Could offshored jobs be coming home?

Shipping jobs overseas may look like an attractive, streamlining solution but does Australia’s future really lie in offshoring?

The trend among insurance companies to offshore jobs has incensed the broking community and has left some questioning their relationships with those efficiency-driven businesses, but this fad could be much more short-lived than feared.

The latest situation to rile the industry is QBE’s plan to create 700 roles in the Philippines. The insurance giant admitted it would affect jobs in Australia, North America and Europe but local job losses were just 39 in mid-June. That has left many wondering if the future really does lie in offshoring.

Recruitment Consultant Ivan Micallef is analysing the USA to understand the future of Australia’s labour market.  Wages in Asia are rising annually by as much as 20%, prompting US businesses to onshore. In January, Walmart pledged to buy $50bn of American products over the next 10 years and Apple plans to manufacture more notebooks in the States.

Micallef suggest that in the next five to 10 years, Australian businesses will do the same.

“It won’t be cheaper to offshore in 20 years’ time. India and China are developing at an alarming rate and with that, so do salaries. Why send your resources overseas if it costs the same in Australia?”

According to an offshoring report by the National Institute of Economic and Industry Research, the proportion of “jobs at risk” in finance and insurance sector is almost twice the rate for the services industry as a whole. More than 3,000 jobs a year over the next two to three decades are said to be at risk.

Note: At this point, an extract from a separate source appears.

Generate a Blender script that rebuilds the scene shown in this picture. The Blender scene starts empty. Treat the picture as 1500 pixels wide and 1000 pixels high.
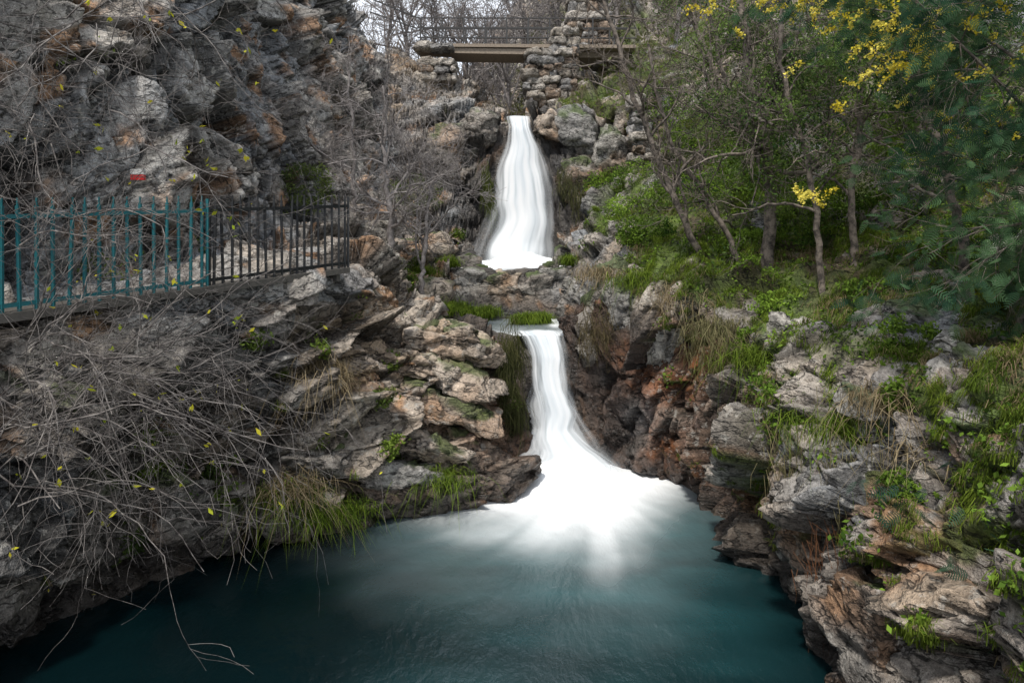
import bpy, math, numpy as np
from mathutils import Vector
R=np.random.default_rng(7)
sc=bpy.context.scene
# ------------------------------------------------------------------ noise
def h3(ix,iy,iz,s=0):
    with np.errstate(over='ignore'):
        n=(ix.astype(np.int64)*374761393+iy.astype(np.int64)*668265263+iz.astype(np.int64)*1442695041+s*974634777)&0xFFFFFFFF
        n=((n^(n>>13))*1274126177)&0xFFFFFFFF
        n=((n^(n>>15))*2246822519)&0xFFFFFFFF
        n=n^(n>>16)
    return n/4294967295.0
def vn(p,s=0):
    f=np.floor(p); i=f.astype(np.int64); t=p-f; t=t*t*(3-2*t)
    x,y,z=i[:,0],i[:,1],i[:,2]; a,b,c=t[:,0],t[:,1],t[:,2]
    r=0
    for dx in(0,1):
        for dy in(0,1):
            for dz in(0,1):
                w=(a if dx else 1-a)*(b if dy else 1-b)*(c if dz else 1-c)
                r=r+w*h3(x+dx,y+dy,z+dz,s)
    return r*2-1
def fbm(p,o=4,s=0):
    r=0;a=1;t=0
    for k in range(o):
        r=r+a*vn(p*(2**k)+k*17.3,s+k); t+=a; a*=.5
    return r/t
def voro(p,s=0):
    f=np.floor(p).astype(np.int64); n=len(p)
    F1=np.full(n,9.);F2=np.full(n,9.);H=np.zeros(n);D=np.zeros((n,3))
    for dx in(-1,0,1):
        for dy in(-1,0,1):
            for dz in(-1,0,1):
                c=f+np.array([dx,dy,dz])
                jx=h3(c[:,0],c[:,1],c[:,2],s);jy=h3(c[:,0],c[:,1],c[:,2],s+1);jz=h3(c[:,0],c[:,1],c[:,2],s+2)
                d=p-(c+np.stack([jx,jy,jz],1)); dd=np.sqrt((d*d).sum(1))
                m=dd<F1
                F2=np.where(m,F1,np.minimum(F2,dd)); F1=np.where(m,dd,F1)
                H=np.where(m,h3(c[:,0],c[:,1],c[:,2],s+3),H); D=np.where(m[:,None],d,D)
    return F1,F2,H,D
def sstep(x,a,b):
    t=np.clip((x-a)/(b-a),0,1); return t*t*(3-2*t)
def rotm(ax,ang):
    ax=np.array(ax,float);ax/=np.linalg.norm(ax);c,s=math.cos(ang),math.sin(ang);x,y,z=ax
    return np.array([[c+x*x*(1-c),x*y*(1-c)-z*s,x*z*(1-c)+y*s],[y*x*(1-c)+z*s,c+y*y*(1-c),y*z*(1-c)-x*s],[z*x*(1-c)-y*s,z*y*(1-c)+x*s,c+z*z*(1-c)]])
# ------------------------------------------------------------------ mesh util
def mk(name,V,loops,sizes,mat,smooth=False,attrs=None,col=None,parent=None):
    me=bpy.data.meshes.new(name)
    V=np.asarray(V,np.float32);loops=np.asarray(loops,np.int32).ravel();sizes=np.asarray(sizes,np.int32)
    me.vertices.add(len(V));me.vertices.foreach_set('co',V.ravel())
    me.loops.add(len(loops));me.loops.foreach_set('vertex_index',loops)
    me.polygons.add(len(sizes));st=np.concatenate([[0],np.cumsum(sizes)[:-1]]).astype(np.int32)
    me.polygons.foreach_set('loop_start',st)
    me.polygons.foreach_set('use_smooth',np.full(len(sizes),smooth))
    me.update(calc_edges=True); me.validate()
    if col is not None:
        a=me.attributes.new('Col','FLOAT_COLOR','POINT')
        c=np.ones((len(V),4),np.float32);c[:,:3]=col;a.data.foreach_set('color',c.ravel())
    for k,v in (attrs or {}).items():
        a=me.attributes.new(k,'FLOAT','POINT');a.data.foreach_set('value',np.asarray(v,np.float32))
    me.materials.append(mat)
    o=bpy.data.objects.new(name,me);sc.collection.objects.link(o)
    if parent:o.parent=parent
    return o
def gridfaces(nu,nv):
    i=np.arange(nu-1)[:,None]*nv+np.arange(nv-1)[None,:]
    return np.stack([i,i+1,i+nv+1,i+nv],-1).reshape(-1,4)
# ------------------------------------------------------------------ materials
def newmat(n):
    m=bpy.data.materials.new(n);m.use_nodes=True;nt=m.node_tree
    b=nt.nodes['Principled BSDF'];return m,nt,b
def ND(nt,t,**k):
    n=nt.nodes.new(t)
    for a,v in k.items():setattr(n,a,v)
    return n
def mixc(nt,f,a,b,mode='MIX'):
    m=ND(nt,'ShaderNodeMix',data_type='RGBA',blend_type=mode)
    for s,v in((0,f),(6,a),(7,b)):
        if hasattr(v,'is_linked'):nt.links.new(v,m.inputs[s])
        else:m.inputs[s].default_value=v if s==0 else (*v,1)
    return m.outputs[2]
def ramp(nt,src,stops):
    r=ND(nt,'ShaderNodeValToRGB');e=r.color_ramp.elements
    e[0].position,e[0].color=stops[0][0],(stops[0][1],)*3+(1,)
    e[1].position,e[1].color=stops[-1][0],(stops[-1][1],)*3+(1,)
    for p,v in stops[1:-1]:
        q=e.new(p);q.color=(v,v,v,1)
    nt.links.new(src,r.inputs[0]);return r.outputs[0]
def noise(nt,scale,detail=6,rough=.6,vec=None):
    n=ND(nt,'ShaderNodeTexNoise');n.inputs['Scale'].default_value=scale;n.inputs['Detail'].default_value=detail;n.inputs['Roughness'].default_value=rough
    if vec is not None:nt.links.new(vec,n.inputs['Vector'])
    return n.outputs[0]
def rockmat(name,lich=.55):
    m,nt,b=newmat(name)
    geo=ND(nt,'ShaderNodeNewGeometry');P=geo.outputs['Position']
    at=ND(nt,'ShaderNodeAttribute',attribute_name='Col').outputs['Color']
    veg=ND(nt,'ShaderNodeAttribute',attribute_name='veg').outputs['Fac']
    wet=ND(nt,'ShaderNodeAttribute',attribute_name='wet').outputs['Fac']
    n1=noise(nt,3.2,5,.72,P);n2=noise(nt,17,4,.72,P)
    c=mixc(nt,1.0,at,ramp(nt,n1,[(.28,.42),(.5,1.0),(.7,1.5)]),'MULTIPLY')
    c=mixc(nt,1.0,c,ramp(nt,n2,[(.3,.5),(.5,1.),(.68,1.35)]),'MULTIPLY')
    l=ramp(nt,noise(nt,6,6,.72,P),[(.55,0),(.63,1)])
    sub=ND(nt,'ShaderNodeMath',operation='MAXIMUM');nt.links.new(veg,sub.inputs[0]);nt.links.new(wet,sub.inputs[1])
    inv=ND(nt,'ShaderNodeMath',operation='SUBTRACT');inv.inputs[0].default_value=1;inv.use_clamp=True;nt.links.new(sub.outputs[0],inv.inputs[1])
    ml=ND(nt,'ShaderNodeMath',operation='MULTIPLY');nt.links.new(l,ml.inputs[0]);nt.links.new(inv.outputs[0],ml.inputs[1])
    ml2=ND(nt,'ShaderNodeMath',operation='MULTIPLY');nt.links.new(ml.outputs[0],ml2.inputs[0]);ml2.inputs[1].default_value=lich
    c=mixc(nt,ml2.outputs[0],c,(.56,.54,.49))
    mp=ND(nt,'ShaderNodeMapping');mp.inputs['Rotation'].default_value=(.3,.45,.2);mp.inputs['Scale'].default_value=(1,1,2.2);nt.links.new(P,mp.inputs[0])
    cr=ramp(nt,noise(nt,1.9,4,.55,mp.outputs[0]),[(.478,1),(.494,.3),(.506,.3),(.525,1)])
    c=mixc(nt,1.0,c,cr,'MULTIPLY')
    nt.links.new(c,b.inputs['Base Color'])
    rr=ND(nt,'ShaderNodeMapRange');nt.links.new(wet,rr.inputs[0]);rr.inputs[3].default_value=.85;rr.inputs[4].default_value=.3;nt.links.new(rr.outputs[0],b.inputs['Roughness'])
    ad=ND(nt,'ShaderNodeMath',operation='MULTIPLY_ADD');nt.links.new(n1,ad.inputs[0]);ad.inputs[1].default_value=2.5;nt.links.new(n2,ad.inputs[2])
    ad2=ND(nt,'ShaderNodeMath',operation='MULTIPLY_ADD');nt.links.new(cr,ad2.inputs[0]);ad2.inputs[1].default_value=.5;nt.links.new(ad.outputs[0],ad2.inputs[2])
    bp=ND(nt,'ShaderNodeBump');bp.inputs['Strength'].default_value=1;bp.inputs['Distance'].default_value=.06;nt.links.new(ad2.outputs[0],bp.inputs['Height']);nt.links.new(bp.outputs[0],b.inputs['Normal'])
    return m
M_rock=rockmat('rock')
def leafmat(name,tr=.3):
    m,nt,b=newmat(name);nt.nodes.remove(b);at=ND(nt,'ShaderNodeAttribute',attribute_name='Col').outputs['Color']
    d=ND(nt,'ShaderNodeBsdfDiffuse');nt.links.new(at,d.inputs[0])
    t=ND(nt,'ShaderNodeBsdfTranslucent');nt.links.new(at,t.inputs[0]);mx=ND(nt,'ShaderNodeMixShader');mx.inputs[0].default_value=tr
    nt.links.new(d.outputs[0],mx.inputs[1]);nt.links.new(t.outputs[0],mx.inputs[2]);nt.links.new(mx.outputs[0],nt.nodes['Material Output'].inputs[0]);return m
M_leaf=leafmat('leaf')
def barkmat(name,c1,c2):
    m,nt,b=newmat(name);P=ND(nt,'ShaderNodeNewGeometry').outputs['Position']
    n=noise(nt,9,3,.7,P);nt.links.new(mixc(nt,ramp(nt,n,[(.38,0),(.62,1)]),c1,c2),b.inputs['Base Color']);b.inputs['Roughness'].default_value=.85
    return m
M_twig=barkmat('twig_bark',(.05,.042,.04),(.24,.22,.205))
M_bark=barkmat('tree_bark',(.05,.042,.036),(.24,.2,.165))
M_pale=barkmat('pale_bark',(.14,.125,.12),(.30,.275,.265))
def paint(name,c,rough=.5,k=.4):
    m,nt,b=newmat(name);P=ND(nt,'ShaderNodeNewGeometry').outputs['Position']
    n=noise(nt,18,4,.7,P);nt.links.new(mixc(nt,ramp(nt,n,[(.45,0),(.7,1)]),c,tuple(x*k+.02 for x in c)),b.inputs['Base Color']);b.inputs['Roughness'].default_value=rough;return m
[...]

Rob Dawson, CEO of global recruitment company Staff.com, is convinced the offshoring trend will show no sign of abating.

“We could see insurers offshore their entire companies,” he adds. “A lot of communication is done over the internet whether it’s between Sydney and Melbourne or Sydney and Singapore.”

The obvious lure of offshoring is lower labour costs but there are implications, too. “It takes longer to get offshoring off the ground. In most cases there is an intermediary who acts as the go-between the business and offshored staff,” Micallef said. “That person has to translate the company’s requirements to the people and make sure those requirements are met. It could take twice as long to get an offshored project off the ground and be quite costly. You could argue that offshoring takes more work than onshoring.”

Micallef points out companies also risk losing clients, unhappy that their longstanding contacts have been replaced. “It undervalues the employee and the client.”

Some claim offshoring also affects local recruits. Neil Sheppard, manager at ProRisk Underwriting started his insurance career at the bottom and worked his way up. Sheppard fears that if back office jobs are offshored, new employees will miss out on vital training.

“With offshoring, that basic grounding goes. Employees come in without knowing the basics.  The entry levels are more senior now. When IT systems go down, they struggle to understand what is happening. If they started at the bottom, they would know. “

ProRisk hires graduates for entry level jobs and trains them to become underwriters. He criticised the industry for failing to provide more graduate programmes.

“I appreciate how the back office work is done because that’s where I started. If something goes wrong, I can sort it out. Can those who came in at a higher level without the basic training do the same? They are left exposed.”